> **WHAT IS ASKED**
Below is a listing. Return the lines from the one that contains "Generate a Blender" to the one that contains "from mathutils import Vector, Matrix, noise", both ends included, verbatim and with no pictures.

>> BEGIN DATA LINES

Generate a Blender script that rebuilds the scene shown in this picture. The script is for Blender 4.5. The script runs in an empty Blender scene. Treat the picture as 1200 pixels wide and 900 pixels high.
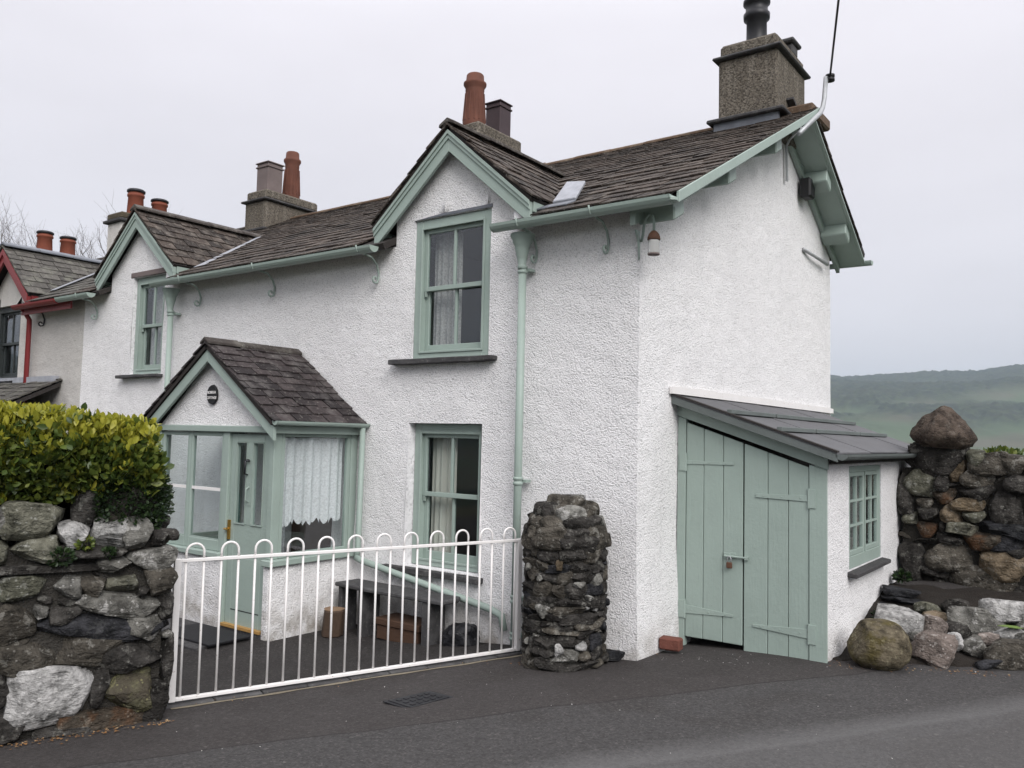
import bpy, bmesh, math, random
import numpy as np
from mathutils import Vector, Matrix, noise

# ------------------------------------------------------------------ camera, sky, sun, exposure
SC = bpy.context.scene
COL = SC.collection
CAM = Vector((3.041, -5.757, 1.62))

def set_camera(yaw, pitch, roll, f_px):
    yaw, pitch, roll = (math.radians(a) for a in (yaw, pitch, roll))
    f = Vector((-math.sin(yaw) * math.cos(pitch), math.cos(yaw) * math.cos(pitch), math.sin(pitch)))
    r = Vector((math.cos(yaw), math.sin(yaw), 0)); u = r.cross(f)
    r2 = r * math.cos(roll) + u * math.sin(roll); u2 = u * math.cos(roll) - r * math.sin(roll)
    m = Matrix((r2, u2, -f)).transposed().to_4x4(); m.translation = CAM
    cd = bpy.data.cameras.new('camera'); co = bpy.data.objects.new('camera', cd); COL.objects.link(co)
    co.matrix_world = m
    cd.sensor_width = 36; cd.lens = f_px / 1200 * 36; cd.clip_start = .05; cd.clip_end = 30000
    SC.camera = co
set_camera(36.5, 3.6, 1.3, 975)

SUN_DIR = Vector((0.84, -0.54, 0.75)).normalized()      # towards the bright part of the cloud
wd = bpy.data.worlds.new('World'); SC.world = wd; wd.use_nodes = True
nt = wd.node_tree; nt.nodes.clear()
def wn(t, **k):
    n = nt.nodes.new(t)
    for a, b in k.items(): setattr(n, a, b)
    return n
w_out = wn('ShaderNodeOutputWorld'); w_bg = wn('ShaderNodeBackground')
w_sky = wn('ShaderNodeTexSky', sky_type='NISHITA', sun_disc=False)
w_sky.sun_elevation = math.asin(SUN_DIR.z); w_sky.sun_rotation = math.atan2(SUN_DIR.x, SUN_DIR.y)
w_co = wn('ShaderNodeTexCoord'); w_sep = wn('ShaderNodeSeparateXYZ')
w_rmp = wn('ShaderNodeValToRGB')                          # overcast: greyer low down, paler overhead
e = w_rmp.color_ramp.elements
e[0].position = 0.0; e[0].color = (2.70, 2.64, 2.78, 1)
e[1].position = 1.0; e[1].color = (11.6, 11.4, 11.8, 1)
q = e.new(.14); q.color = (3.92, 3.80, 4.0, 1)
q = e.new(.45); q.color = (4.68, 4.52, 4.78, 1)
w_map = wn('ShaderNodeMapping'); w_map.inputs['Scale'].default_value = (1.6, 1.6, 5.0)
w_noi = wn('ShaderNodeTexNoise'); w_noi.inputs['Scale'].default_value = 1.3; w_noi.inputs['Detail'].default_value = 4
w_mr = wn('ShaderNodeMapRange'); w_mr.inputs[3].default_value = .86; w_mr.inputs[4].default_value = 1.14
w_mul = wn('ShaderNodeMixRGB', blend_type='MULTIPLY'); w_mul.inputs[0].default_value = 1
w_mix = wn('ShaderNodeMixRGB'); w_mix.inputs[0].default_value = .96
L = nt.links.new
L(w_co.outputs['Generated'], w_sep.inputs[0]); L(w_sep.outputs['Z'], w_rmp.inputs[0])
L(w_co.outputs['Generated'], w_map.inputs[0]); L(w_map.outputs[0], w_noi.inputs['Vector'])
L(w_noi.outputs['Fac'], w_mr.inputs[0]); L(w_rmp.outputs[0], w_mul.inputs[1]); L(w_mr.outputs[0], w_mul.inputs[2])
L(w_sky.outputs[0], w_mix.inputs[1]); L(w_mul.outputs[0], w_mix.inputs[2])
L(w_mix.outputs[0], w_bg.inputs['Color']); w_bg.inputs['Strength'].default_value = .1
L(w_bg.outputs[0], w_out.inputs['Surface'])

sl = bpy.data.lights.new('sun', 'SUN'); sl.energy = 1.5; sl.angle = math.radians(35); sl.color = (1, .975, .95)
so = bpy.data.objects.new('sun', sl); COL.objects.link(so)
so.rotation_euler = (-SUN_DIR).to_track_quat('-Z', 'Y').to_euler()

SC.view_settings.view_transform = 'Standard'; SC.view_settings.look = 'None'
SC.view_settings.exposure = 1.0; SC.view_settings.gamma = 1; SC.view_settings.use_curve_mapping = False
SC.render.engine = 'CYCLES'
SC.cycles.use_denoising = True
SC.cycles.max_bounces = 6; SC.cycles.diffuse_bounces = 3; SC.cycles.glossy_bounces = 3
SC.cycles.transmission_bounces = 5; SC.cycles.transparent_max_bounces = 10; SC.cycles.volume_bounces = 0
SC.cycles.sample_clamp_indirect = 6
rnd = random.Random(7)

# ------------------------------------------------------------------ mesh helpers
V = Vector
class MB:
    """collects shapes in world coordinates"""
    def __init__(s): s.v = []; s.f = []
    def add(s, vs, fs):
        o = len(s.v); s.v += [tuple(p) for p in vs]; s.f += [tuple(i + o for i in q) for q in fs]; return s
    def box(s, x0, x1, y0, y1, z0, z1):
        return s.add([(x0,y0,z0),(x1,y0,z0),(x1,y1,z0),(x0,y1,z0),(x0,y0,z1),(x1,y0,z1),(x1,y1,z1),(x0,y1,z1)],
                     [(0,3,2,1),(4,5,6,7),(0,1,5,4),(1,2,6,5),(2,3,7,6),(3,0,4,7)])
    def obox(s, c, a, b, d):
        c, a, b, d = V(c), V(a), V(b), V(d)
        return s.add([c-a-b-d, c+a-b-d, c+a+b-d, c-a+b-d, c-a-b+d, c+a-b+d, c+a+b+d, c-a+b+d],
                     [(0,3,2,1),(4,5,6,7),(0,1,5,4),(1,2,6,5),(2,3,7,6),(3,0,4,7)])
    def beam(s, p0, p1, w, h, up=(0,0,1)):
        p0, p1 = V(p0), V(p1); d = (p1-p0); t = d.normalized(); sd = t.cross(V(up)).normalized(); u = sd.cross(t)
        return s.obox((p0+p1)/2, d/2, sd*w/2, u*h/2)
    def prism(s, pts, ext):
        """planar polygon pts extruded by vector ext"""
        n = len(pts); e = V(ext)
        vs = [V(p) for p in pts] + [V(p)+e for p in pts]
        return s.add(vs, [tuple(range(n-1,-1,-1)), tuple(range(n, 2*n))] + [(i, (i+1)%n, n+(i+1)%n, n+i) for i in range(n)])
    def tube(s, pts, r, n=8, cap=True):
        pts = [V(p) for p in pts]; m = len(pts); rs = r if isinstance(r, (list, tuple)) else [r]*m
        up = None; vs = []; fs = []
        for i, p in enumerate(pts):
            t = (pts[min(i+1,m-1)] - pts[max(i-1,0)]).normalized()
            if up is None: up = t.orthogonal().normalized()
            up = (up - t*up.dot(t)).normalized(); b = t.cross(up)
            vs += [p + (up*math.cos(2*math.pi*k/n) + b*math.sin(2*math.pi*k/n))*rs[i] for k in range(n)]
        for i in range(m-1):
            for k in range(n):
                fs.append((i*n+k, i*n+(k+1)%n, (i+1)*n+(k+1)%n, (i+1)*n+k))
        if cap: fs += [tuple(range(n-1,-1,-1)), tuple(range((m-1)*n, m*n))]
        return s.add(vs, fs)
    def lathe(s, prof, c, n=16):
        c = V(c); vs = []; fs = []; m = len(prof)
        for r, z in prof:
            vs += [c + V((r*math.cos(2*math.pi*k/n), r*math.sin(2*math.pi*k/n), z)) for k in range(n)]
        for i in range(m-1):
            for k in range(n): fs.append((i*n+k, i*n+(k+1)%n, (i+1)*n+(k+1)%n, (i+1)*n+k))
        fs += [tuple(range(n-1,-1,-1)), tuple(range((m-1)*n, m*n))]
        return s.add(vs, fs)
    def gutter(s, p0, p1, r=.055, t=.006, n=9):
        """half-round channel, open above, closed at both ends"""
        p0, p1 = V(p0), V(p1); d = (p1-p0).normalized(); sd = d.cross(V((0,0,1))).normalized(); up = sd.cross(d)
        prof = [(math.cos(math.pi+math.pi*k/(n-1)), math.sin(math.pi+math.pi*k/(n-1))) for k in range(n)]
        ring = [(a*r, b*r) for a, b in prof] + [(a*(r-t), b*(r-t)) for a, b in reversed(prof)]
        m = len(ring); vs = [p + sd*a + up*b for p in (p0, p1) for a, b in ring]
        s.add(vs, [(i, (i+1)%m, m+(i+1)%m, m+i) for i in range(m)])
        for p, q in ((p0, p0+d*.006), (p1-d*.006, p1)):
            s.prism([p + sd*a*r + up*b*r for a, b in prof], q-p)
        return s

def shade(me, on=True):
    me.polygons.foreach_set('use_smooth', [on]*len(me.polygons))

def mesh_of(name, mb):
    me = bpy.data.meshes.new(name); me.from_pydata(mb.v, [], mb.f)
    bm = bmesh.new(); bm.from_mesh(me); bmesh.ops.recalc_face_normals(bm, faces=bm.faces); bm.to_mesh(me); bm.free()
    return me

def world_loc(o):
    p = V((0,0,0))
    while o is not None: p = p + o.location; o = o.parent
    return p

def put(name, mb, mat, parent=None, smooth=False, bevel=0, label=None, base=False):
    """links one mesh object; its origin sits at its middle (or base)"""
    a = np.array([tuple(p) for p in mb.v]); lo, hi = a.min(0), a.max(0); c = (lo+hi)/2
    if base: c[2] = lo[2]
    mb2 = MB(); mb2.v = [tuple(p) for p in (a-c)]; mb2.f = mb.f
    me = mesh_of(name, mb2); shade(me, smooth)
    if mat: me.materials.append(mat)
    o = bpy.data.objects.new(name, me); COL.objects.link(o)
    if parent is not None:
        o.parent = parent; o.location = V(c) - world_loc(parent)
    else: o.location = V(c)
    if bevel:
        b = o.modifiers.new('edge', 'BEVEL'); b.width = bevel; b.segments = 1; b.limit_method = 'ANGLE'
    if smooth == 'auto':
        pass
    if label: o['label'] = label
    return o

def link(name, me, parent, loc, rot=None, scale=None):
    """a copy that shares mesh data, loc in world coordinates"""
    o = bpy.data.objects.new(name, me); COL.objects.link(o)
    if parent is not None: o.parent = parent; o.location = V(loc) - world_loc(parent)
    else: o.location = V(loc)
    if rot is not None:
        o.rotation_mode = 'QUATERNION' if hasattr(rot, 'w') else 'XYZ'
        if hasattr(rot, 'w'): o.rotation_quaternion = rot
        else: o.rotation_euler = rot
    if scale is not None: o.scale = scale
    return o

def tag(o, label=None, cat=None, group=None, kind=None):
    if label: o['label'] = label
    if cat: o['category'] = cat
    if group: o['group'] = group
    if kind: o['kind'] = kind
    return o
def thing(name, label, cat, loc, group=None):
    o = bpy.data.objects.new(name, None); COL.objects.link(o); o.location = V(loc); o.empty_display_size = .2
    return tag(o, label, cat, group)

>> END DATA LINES
>> BEGIN DATA LINES

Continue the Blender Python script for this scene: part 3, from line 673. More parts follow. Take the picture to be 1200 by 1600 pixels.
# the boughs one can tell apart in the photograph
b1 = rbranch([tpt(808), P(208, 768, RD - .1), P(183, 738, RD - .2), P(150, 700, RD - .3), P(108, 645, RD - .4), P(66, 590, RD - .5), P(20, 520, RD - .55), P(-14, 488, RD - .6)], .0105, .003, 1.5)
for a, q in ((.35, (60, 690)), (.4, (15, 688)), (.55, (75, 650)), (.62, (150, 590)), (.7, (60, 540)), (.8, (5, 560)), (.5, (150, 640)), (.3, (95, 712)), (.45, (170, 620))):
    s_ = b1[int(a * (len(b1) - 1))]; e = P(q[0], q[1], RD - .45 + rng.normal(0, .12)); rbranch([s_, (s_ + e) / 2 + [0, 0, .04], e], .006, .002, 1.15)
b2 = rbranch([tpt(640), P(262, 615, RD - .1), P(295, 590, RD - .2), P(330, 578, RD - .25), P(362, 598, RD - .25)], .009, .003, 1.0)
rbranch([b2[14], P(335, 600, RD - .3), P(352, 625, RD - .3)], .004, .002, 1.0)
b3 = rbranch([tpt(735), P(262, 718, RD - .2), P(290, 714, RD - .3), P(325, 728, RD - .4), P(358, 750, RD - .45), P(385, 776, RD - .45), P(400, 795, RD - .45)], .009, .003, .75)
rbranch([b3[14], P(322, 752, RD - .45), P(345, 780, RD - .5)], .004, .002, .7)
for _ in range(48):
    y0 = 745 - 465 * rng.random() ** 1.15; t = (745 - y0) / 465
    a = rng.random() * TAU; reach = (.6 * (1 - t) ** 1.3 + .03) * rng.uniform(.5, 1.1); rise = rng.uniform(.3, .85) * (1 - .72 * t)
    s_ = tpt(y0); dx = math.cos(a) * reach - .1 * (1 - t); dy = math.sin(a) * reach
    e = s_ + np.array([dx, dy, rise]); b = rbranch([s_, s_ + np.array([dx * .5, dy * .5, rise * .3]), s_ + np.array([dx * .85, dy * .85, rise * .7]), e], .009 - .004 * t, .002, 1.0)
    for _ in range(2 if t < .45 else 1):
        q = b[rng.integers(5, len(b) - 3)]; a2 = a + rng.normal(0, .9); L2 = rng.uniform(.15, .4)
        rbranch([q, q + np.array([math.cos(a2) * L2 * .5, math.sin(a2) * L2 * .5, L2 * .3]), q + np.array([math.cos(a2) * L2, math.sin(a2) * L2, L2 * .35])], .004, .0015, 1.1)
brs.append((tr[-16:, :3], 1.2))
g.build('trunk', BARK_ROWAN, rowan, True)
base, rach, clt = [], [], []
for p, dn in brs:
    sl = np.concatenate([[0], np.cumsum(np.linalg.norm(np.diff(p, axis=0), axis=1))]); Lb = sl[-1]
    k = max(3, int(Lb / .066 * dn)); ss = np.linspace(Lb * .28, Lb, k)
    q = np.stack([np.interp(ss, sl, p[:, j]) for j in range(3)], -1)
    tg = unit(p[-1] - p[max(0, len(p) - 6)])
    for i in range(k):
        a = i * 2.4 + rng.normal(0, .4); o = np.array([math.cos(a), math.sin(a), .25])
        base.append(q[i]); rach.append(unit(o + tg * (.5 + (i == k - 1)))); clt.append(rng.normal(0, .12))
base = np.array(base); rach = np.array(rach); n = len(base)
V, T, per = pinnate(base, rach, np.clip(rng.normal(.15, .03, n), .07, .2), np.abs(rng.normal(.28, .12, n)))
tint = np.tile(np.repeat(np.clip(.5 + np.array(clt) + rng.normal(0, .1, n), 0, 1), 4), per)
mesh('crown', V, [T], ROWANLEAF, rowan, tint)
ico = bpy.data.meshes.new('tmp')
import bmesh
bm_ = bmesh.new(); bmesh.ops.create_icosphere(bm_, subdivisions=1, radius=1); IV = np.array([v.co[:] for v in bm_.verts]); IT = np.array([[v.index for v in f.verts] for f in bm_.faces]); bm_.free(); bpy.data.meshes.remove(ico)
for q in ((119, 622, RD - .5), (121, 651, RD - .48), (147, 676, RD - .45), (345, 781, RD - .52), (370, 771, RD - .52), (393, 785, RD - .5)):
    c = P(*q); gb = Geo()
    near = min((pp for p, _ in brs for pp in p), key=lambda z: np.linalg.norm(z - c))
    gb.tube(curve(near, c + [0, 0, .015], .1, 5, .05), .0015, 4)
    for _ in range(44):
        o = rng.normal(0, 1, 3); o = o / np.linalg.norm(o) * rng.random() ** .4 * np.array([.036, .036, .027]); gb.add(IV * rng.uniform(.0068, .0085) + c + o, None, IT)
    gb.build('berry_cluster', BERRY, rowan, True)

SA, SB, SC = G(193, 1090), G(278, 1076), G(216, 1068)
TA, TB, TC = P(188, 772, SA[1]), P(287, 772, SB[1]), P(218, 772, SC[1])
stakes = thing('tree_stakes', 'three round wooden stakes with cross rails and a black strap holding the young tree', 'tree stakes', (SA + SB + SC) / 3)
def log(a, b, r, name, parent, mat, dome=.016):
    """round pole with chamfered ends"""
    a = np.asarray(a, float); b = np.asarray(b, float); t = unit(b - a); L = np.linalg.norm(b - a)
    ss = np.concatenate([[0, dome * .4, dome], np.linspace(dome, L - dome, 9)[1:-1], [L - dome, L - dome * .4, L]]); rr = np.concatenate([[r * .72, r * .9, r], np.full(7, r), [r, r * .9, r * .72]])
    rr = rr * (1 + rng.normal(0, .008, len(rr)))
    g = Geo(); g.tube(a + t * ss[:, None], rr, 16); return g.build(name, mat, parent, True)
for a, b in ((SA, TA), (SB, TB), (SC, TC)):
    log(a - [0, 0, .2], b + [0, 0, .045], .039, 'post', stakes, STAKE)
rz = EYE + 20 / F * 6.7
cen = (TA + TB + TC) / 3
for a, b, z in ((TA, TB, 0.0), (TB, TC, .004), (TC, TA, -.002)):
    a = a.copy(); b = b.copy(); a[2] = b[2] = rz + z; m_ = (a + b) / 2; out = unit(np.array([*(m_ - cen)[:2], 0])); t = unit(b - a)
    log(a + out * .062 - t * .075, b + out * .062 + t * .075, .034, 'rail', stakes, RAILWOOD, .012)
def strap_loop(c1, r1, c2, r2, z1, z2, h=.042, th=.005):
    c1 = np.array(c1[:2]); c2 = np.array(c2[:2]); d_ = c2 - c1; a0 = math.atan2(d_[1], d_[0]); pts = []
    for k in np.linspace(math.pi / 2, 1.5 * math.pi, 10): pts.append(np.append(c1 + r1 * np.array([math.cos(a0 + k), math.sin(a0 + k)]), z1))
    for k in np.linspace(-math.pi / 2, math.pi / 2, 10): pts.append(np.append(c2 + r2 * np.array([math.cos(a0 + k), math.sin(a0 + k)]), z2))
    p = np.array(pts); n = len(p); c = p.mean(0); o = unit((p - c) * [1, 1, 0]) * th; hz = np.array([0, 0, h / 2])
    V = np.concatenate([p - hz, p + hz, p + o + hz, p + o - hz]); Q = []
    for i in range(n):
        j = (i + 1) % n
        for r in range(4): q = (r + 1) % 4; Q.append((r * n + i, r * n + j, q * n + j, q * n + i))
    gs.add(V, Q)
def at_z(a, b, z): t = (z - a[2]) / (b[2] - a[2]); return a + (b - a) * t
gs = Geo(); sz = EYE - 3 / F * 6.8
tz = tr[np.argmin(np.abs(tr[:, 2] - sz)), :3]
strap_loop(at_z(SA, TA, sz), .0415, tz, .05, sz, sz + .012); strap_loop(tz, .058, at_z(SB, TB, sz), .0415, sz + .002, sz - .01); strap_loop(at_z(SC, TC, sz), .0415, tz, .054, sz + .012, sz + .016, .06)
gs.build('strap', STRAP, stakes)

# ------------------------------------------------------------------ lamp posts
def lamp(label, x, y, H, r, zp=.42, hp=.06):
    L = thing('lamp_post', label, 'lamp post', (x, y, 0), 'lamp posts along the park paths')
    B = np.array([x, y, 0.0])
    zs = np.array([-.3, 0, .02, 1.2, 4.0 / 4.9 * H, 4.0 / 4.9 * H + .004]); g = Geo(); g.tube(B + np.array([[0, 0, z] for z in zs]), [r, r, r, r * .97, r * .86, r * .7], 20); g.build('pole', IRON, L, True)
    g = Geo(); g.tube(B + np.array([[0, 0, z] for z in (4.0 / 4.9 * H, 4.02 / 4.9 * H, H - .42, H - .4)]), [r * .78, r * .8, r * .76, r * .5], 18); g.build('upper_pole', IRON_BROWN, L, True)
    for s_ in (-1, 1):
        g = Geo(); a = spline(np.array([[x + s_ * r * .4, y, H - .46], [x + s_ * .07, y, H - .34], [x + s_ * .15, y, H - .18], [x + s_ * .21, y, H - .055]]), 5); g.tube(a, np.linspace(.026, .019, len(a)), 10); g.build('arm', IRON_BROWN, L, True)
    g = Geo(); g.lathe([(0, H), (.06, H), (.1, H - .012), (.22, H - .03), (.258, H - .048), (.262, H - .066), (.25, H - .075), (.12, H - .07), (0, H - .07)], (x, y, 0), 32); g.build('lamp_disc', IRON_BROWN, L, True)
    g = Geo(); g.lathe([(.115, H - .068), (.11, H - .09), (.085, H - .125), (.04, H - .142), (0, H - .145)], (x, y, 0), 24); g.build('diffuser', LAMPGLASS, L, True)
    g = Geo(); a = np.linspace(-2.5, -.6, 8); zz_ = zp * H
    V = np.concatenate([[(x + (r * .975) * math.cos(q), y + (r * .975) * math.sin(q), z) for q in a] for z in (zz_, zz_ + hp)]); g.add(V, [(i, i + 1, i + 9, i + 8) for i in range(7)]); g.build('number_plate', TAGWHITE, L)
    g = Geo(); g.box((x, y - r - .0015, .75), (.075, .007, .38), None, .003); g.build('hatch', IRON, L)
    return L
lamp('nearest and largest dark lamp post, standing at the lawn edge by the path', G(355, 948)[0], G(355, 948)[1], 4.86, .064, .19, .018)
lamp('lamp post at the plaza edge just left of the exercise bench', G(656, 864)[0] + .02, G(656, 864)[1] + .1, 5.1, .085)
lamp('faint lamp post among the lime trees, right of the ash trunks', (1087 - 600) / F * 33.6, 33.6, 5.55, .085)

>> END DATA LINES

> **EXERCISE RESULT**
Generate a Blender script that rebuilds the scene shown in this picture. The script is for Blender 4.5. The script runs in an empty Blender scene. Treat the picture as 1200 pixels wide and 900 pixels high.
import bpy, bmesh, math, random
import numpy as np
from mathutils import Vector, Matrix, noise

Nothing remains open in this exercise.